Given request ▸ Write out the listing below again, precisely as it is given.

Dataset content ▸
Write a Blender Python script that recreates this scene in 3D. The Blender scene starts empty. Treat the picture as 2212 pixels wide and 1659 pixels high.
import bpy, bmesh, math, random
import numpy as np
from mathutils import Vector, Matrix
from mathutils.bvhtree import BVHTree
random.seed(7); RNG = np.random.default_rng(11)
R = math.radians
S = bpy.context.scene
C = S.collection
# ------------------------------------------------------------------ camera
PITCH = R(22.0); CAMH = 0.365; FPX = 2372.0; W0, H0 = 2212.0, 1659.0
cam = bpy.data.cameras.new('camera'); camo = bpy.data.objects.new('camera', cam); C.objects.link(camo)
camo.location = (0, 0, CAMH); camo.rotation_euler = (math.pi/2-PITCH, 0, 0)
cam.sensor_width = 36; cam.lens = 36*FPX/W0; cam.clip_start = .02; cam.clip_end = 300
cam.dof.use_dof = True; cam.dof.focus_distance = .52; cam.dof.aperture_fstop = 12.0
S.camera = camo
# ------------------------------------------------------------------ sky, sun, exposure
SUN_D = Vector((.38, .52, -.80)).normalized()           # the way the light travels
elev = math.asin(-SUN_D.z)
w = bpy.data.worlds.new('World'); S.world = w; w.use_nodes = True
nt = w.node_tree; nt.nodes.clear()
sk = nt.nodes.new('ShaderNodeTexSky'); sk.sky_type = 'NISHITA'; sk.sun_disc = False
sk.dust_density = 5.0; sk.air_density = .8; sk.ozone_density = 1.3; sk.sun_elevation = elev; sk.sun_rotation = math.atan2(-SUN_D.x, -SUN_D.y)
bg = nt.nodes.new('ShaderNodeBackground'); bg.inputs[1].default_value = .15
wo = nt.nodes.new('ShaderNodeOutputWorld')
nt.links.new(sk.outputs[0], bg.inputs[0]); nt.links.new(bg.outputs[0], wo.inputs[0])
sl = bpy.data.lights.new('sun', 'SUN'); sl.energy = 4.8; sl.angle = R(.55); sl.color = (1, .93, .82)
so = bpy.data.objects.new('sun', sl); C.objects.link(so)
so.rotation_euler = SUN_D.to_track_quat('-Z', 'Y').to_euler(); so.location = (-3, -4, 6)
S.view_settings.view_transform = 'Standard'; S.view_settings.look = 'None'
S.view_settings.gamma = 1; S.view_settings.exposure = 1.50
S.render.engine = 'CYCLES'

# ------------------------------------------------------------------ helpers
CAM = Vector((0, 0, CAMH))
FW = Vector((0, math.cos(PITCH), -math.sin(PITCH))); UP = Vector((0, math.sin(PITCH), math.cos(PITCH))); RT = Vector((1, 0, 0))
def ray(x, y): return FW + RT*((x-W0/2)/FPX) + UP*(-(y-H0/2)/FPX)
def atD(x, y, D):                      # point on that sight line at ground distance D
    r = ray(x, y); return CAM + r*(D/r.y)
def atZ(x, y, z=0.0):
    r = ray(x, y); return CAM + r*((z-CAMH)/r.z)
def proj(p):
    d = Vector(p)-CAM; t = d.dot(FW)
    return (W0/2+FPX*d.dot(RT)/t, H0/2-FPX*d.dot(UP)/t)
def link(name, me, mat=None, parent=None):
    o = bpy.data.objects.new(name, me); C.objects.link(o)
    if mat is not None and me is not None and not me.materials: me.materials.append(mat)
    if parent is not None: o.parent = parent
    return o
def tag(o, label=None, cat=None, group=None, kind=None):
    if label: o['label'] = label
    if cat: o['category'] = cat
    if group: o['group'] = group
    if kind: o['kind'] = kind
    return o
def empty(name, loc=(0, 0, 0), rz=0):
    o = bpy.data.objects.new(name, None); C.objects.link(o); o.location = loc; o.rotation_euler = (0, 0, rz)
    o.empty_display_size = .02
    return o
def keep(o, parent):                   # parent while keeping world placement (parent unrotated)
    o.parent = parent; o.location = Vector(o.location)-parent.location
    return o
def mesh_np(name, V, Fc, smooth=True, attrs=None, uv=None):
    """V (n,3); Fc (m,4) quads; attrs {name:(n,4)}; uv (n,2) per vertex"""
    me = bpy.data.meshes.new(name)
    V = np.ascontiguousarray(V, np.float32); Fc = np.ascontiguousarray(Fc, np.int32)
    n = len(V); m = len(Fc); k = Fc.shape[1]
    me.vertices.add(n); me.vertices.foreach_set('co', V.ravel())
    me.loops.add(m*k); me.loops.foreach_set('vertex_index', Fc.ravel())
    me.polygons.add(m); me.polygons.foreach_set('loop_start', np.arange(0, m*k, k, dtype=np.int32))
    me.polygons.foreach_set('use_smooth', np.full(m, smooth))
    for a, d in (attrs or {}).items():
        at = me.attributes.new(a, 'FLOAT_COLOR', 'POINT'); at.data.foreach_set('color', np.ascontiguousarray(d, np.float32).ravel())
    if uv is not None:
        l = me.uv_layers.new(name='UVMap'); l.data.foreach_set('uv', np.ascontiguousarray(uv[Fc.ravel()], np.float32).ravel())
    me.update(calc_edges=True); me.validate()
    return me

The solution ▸
Write a Blender Python script that recreates this scene in 3D. The Blender scene starts empty. Treat the picture as 2212 pixels wide and 1659 pixels high.
import bpy, bmesh, math, random
import numpy as np
from mathutils import Vector, Matrix
from mathutils.bvhtree import BVHTree
random.seed(7); RNG = np.random.default_rng(11)
R = math.radians
S = bpy.context.scene
C = S.collection
# ------------------------------------------------------------------ camera
PITCH = R(22.0); CAMH = 0.365; FPX = 2372.0; W0, H0 = 2212.0, 1659.0
cam = bpy.data.cameras.new('camera'); camo = bpy.data.objects.new('camera', cam); C.objects.link(camo)
camo.location = (0, 0, CAMH); camo.rotation_euler = (math.pi/2-PITCH, 0, 0)
cam.sensor_width = 36; cam.lens = 36*FPX/W0; cam.clip_start = .02; cam.clip_end = 300
cam.dof.use_dof = True; cam.dof.focus_distance = .52; cam.dof.aperture_fstop = 12.0
S.camera = camo
# ------------------------------------------------------------------ sky, sun, exposure
SUN_D = Vector((.38, .52, -.80)).normalized()           # the way the light travels
elev = math.asin(-SUN_D.z)
w = bpy.data.worlds.new('World'); S.world = w; w.use_nodes = True
nt = w.node_tree; nt.nodes.clear()
sk = nt.nodes.new('ShaderNodeTexSky'); sk.sky_type = 'NISHITA'; sk.sun_disc = False
sk.dust_density = 5.0; sk.air_density = .8; sk.ozone_density = 1.3; sk.sun_elevation = elev; sk.sun_rotation = math.atan2(-SUN_D.x, -SUN_D.y)
bg = nt.nodes.new('ShaderNodeBackground'); bg.inputs[1].default_value = .15
wo = nt.nodes.new('ShaderNodeOutputWorld')
nt.links.new(sk.outputs[0], bg.inputs[0]); nt.links.new(bg.outputs[0], wo.inputs[0])
sl = bpy.data.lights.new('sun', 'SUN'); sl.energy = 4.8; sl.angle = R(.55); sl.color = (1, .93, .82)
so = bpy.data.objects.new('sun', sl); C.objects.link(so)
so.rotation_euler = SUN_D.to_track_quat('-Z', 'Y').to_euler(); so.location = (-3, -4, 6)
S.view_settings.view_transform = 'Standard'; S.view_settings.look = 'None'
S.view_settings.gamma = 1; S.view_settings.exposure = 1.50
S.render.engine = 'CYCLES'

# ------------------------------------------------------------------ helpers
CAM = Vector((0, 0, CAMH))
FW = Vector((0, math.cos(PITCH), -math.sin(PITCH))); UP = Vector((0, math.sin(PITCH), math.cos(PITCH))); RT = Vector((1, 0, 0))
def ray(x, y): return FW + RT*((x-W0/2)/FPX) + UP*(-(y-H0/2)/FPX)
def atD(x, y, D):                      # point on that sight line at ground distance D
    r = ray(x, y); return CAM + r*(D/r.y)
def atZ(x, y, z=0.0):
    r = ray(x, y); return CAM + r*((z-CAMH)/r.z)
def proj(p):
    d = Vector(p)-CAM; t = d.dot(FW)
    return (W0/2+FPX*d.dot(RT)/t, H0/2-FPX*d.dot(UP)/t)
def link(name, me, mat=None, parent=None):
    o = bpy.data.objects.new(name, me); C.objects.link(o)
    if mat is not None and me is not None and not me.materials: me.materials.append(mat)
    if parent is not None: o.parent = parent
    return o
def tag(o, label=None, cat=None, group=None, kind=None):
    if label: o['label'] = label
    if cat: o['category'] = cat
    if group: o['group'] = group
    if kind: o['kind'] = kind
    return o
def empty(name, loc=(0, 0, 0), rz=0):
    o = bpy.data.objects.new(name, None); C.objects.link(o); o.location = loc; o.rotation_euler = (0, 0, rz)
    o.empty_display_size = .02
    return o
def keep(o, parent):                   # parent while keeping world placement (parent unrotated)
    o.parent = parent; o.location = Vector(o.location)-parent.location
    return o
def mesh_np(name, V, Fc, smooth=True, attrs=None, uv=None):
    """V (n,3); Fc (m,4) quads; attrs {name:(n,4)}; uv (n,2) per vertex"""
    me = bpy.data.meshes.new(name)
    V = np.ascontiguousarray(V, np.float32); Fc = np.ascontiguousarray(Fc, np.int32)
    n = len(V); m = len(Fc); k = Fc.shape[1]
    me.vertices.add(n); me.vertices.foreach_set('co', V.ravel())
    me.loops.add(m*k); me.loops.foreach_set('vertex_index', Fc.ravel())
    me.polygons.add(m); me.polygons.foreach_set('loop_start', np.arange(0, m*k, k, dtype=np.int32))
    me.polygons.foreach_set('use_smooth', np.full(m, smooth))
    for a, d in (attrs or {}).items():
        at = me.attributes.new(a, 'FLOAT_COLOR', 'POINT'); at.data.foreach_set('color', np.ascontiguousarray(d, np.float32).ravel())
    if uv is not None:
        l = me.uv_layers.new(name='UVMap'); l.data.foreach_set('uv', np.ascontiguousarray(uv[Fc.ravel()], np.float32).ravel())
    me.update(calc_edges=True); me.validate()
    return me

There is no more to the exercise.